**** Excerpted records ****
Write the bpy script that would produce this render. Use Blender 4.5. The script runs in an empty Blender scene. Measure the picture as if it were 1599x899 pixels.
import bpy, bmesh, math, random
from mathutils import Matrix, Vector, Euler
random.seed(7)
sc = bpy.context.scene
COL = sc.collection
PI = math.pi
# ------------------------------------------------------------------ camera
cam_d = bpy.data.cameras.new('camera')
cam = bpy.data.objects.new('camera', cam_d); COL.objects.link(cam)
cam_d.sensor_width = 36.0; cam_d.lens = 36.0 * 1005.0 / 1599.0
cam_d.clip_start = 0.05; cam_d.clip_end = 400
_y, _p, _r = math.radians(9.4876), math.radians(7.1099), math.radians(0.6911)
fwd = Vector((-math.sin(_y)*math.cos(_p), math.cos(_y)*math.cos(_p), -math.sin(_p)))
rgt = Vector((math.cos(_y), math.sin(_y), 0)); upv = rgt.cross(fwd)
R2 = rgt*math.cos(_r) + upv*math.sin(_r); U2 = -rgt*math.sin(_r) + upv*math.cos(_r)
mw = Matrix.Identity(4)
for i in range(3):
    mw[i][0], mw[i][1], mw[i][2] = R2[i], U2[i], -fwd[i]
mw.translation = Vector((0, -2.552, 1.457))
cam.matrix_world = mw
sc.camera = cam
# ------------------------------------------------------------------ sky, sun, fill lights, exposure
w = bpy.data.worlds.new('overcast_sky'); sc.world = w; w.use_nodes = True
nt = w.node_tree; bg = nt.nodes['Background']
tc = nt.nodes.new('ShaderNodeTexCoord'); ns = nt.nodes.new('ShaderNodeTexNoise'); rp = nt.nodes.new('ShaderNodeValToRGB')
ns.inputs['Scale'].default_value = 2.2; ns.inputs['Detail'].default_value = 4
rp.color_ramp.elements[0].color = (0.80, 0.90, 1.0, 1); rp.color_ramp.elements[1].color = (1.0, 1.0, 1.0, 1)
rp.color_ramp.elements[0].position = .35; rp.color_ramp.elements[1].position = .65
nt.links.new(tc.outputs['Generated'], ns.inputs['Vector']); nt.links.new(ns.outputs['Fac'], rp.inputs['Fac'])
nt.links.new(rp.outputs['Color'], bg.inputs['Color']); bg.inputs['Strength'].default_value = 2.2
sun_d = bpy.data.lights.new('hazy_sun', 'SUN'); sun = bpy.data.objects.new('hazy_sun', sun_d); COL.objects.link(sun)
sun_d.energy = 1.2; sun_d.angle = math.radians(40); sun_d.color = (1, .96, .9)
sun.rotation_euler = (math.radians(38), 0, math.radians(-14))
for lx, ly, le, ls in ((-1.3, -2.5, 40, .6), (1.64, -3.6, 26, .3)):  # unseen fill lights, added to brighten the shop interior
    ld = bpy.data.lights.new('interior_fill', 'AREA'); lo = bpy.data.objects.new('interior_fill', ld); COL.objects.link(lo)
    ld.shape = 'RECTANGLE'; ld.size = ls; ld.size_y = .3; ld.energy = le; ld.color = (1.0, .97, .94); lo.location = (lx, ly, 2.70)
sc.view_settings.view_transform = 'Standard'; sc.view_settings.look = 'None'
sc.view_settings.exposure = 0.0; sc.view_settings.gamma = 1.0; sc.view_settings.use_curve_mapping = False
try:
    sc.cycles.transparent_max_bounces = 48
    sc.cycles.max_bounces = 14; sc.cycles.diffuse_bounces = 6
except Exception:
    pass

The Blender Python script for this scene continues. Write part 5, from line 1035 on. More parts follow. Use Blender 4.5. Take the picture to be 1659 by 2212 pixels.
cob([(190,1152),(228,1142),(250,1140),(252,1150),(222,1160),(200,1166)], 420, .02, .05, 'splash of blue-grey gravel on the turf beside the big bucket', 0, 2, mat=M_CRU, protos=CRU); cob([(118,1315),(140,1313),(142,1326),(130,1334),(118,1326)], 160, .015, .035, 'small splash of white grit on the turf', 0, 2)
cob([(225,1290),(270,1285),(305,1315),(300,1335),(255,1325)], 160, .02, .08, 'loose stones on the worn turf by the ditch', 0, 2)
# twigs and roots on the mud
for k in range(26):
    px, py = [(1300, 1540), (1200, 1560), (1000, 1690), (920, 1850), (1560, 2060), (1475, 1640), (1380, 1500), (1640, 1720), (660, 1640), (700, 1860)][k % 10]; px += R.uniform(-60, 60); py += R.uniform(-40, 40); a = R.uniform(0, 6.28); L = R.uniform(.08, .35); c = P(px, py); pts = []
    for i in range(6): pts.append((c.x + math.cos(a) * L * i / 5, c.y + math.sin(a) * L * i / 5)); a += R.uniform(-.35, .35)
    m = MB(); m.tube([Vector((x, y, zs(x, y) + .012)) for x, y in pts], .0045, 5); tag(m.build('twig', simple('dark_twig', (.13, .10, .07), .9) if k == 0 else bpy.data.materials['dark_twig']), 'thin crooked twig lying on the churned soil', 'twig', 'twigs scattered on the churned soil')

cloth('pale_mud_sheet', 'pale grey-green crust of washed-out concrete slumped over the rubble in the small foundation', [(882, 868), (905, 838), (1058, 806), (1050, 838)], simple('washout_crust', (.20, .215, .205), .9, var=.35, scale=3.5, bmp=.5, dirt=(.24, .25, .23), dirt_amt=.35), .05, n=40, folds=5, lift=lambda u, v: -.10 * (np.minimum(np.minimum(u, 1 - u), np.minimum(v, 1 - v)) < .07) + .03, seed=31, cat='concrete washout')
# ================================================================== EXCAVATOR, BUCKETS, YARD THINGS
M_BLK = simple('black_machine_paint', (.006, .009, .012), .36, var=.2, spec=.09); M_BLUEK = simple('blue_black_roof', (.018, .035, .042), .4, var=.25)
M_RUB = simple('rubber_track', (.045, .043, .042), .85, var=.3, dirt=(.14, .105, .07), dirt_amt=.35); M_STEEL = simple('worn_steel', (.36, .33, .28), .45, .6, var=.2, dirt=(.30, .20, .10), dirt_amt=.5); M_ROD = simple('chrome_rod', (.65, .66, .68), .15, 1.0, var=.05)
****
» Task directions
Copy every record exactly, with nothing added or dropped.

» Task result
Write the bpy script that would produce this render. Use Blender 4.5. The script runs in an empty Blender scene. Measure the picture as if it were 1599x899 pixels.
import bpy, bmesh, math, random
from mathutils import Matrix, Vector, Euler
random.seed(7)
sc = bpy.context.scene
COL = sc.collection
PI = math.pi
# ------------------------------------------------------------------ camera
cam_d = bpy.data.cameras.new('camera')
cam = bpy.data.objects.new('camera', cam_d); COL.objects.link(cam)
cam_d.sensor_width = 36.0; cam_d.lens = 36.0 * 1005.0 / 1599.0
cam_d.clip_start = 0.05; cam_d.clip_end = 400
_y, _p, _r = math.radians(9.4876), math.radians(7.1099), math.radians(0.6911)
fwd = Vector((-math.sin(_y)*math.cos(_p), math.cos(_y)*math.cos(_p), -math.sin(_p)))
rgt = Vector((math.cos(_y), math.sin(_y), 0)); upv = rgt.cross(fwd)
R2 = rgt*math.cos(_r) + upv*math.sin(_r); U2 = -rgt*math.sin(_r) + upv*math.cos(_r)
mw = Matrix.Identity(4)
for i in range(3):
    mw[i][0], mw[i][1], mw[i][2] = R2[i], U2[i], -fwd[i]
mw.translation = Vector((0, -2.552, 1.457))
cam.matrix_world = mw
sc.camera = cam
# ------------------------------------------------------------------ sky, sun, fill lights, exposure
w = bpy.data.worlds.new('overcast_sky'); sc.world = w; w.use_nodes = True
nt = w.node_tree; bg = nt.nodes['Background']
tc = nt.nodes.new('ShaderNodeTexCoord'); ns = nt.nodes.new('ShaderNodeTexNoise'); rp = nt.nodes.new('ShaderNodeValToRGB')
ns.inputs['Scale'].default_value = 2.2; ns.inputs['Detail'].default_value = 4
rp.color_ramp.elements[0].color = (0.80, 0.90, 1.0, 1); rp.color_ramp.elements[1].color = (1.0, 1.0, 1.0, 1)
rp.color_ramp.elements[0].position = .35; rp.color_ramp.elements[1].position = .65
nt.links.new(tc.outputs['Generated'], ns.inputs['Vector']); nt.links.new(ns.outputs['Fac'], rp.inputs['Fac'])
nt.links.new(rp.outputs['Color'], bg.inputs['Color']); bg.inputs['Strength'].default_value = 2.2
sun_d = bpy.data.lights.new('hazy_sun', 'SUN'); sun = bpy.data.objects.new('hazy_sun', sun_d); COL.objects.link(sun)
sun_d.energy = 1.2; sun_d.angle = math.radians(40); sun_d.color = (1, .96, .9)
sun.rotation_euler = (math.radians(38), 0, math.radians(-14))
for lx, ly, le, ls in ((-1.3, -2.5, 40, .6), (1.64, -3.6, 26, .3)):  # unseen fill lights, added to brighten the shop interior
    ld = bpy.data.lights.new('interior_fill', 'AREA'); lo = bpy.data.objects.new('interior_fill', ld); COL.objects.link(lo)
    ld.shape = 'RECTANGLE'; ld.size = ls; ld.size_y = .3; ld.energy = le; ld.color = (1.0, .97, .94); lo.location = (lx, ly, 2.70)
sc.view_settings.view_transform = 'Standard'; sc.view_settings.look = 'None'
sc.view_settings.exposure = 0.0; sc.view_settings.gamma = 1.0; sc.view_settings.use_curve_mapping = False
try:
    sc.cycles.transparent_max_bounces = 48
    sc.cycles.max_bounces = 14; sc.cycles.diffuse_bounces = 6
except Exception:
    pass

The Blender Python script for this scene continues. Write part 5, from line 1035 on. More parts follow. Use Blender 4.5. Take the picture to be 1659 by 2212 pixels.
cob([(190,1152),(228,1142),(250,1140),(252,1150),(222,1160),(200,1166)], 420, .02, .05, 'splash of blue-grey gravel on the turf beside the big bucket', 0, 2, mat=M_CRU, protos=CRU); cob([(118,1315),(140,1313),(142,1326),(130,1334),(118,1326)], 160, .015, .035, 'small splash of white grit on the turf', 0, 2)
cob([(225,1290),(270,1285),(305,1315),(300,1335),(255,1325)], 160, .02, .08, 'loose stones on the worn turf by the ditch', 0, 2)
# twigs and roots on the mud
for k in range(26):
    px, py = [(1300, 1540), (1200, 1560), (1000, 1690), (920, 1850), (1560, 2060), (1475, 1640), (1380, 1500), (1640, 1720), (660, 1640), (700, 1860)][k % 10]; px += R.uniform(-60, 60); py += R.uniform(-40, 40); a = R.uniform(0, 6.28); L = R.uniform(.08, .35); c = P(px, py); pts = []
    for i in range(6): pts.append((c.x + math.cos(a) * L * i / 5, c.y + math.sin(a) * L * i / 5)); a += R.uniform(-.35, .35)
    m = MB(); m.tube([Vector((x, y, zs(x, y) + .012)) for x, y in pts], .0045, 5); tag(m.build('twig', simple('dark_twig', (.13, .10, .07), .9) if k == 0 else bpy.data.materials['dark_twig']), 'thin crooked twig lying on the churned soil', 'twig', 'twigs scattered on the churned soil')

cloth('pale_mud_sheet', 'pale grey-green crust of washed-out concrete slumped over the rubble in the small foundation', [(882, 868), (905, 838), (1058, 806), (1050, 838)], simple('washout_crust', (.20, .215, .205), .9, var=.35, scale=3.5, bmp=.5, dirt=(.24, .25, .23), dirt_amt=.35), .05, n=40, folds=5, lift=lambda u, v: -.10 * (np.minimum(np.minimum(u, 1 - u), np.minimum(v, 1 - v)) < .07) + .03, seed=31, cat='concrete washout')
# ================================================================== EXCAVATOR, BUCKETS, YARD THINGS
M_BLK = simple('black_machine_paint', (.006, .009, .012), .36, var=.2, spec=.09); M_BLUEK = simple('blue_black_roof', (.018, .035, .042), .4, var=.25)
M_RUB = simple('rubber_track', (.045, .043, .042), .85, var=.3, dirt=(.14, .105, .07), dirt_amt=.35); M_STEEL = simple('worn_steel', (.36, .33, .28), .45, .6, var=.2, dirt=(.30, .20, .10), dirt_amt=.5); M_ROD = simple('chrome_rod', (.65, .66, .68), .15, 1.0, var=.05)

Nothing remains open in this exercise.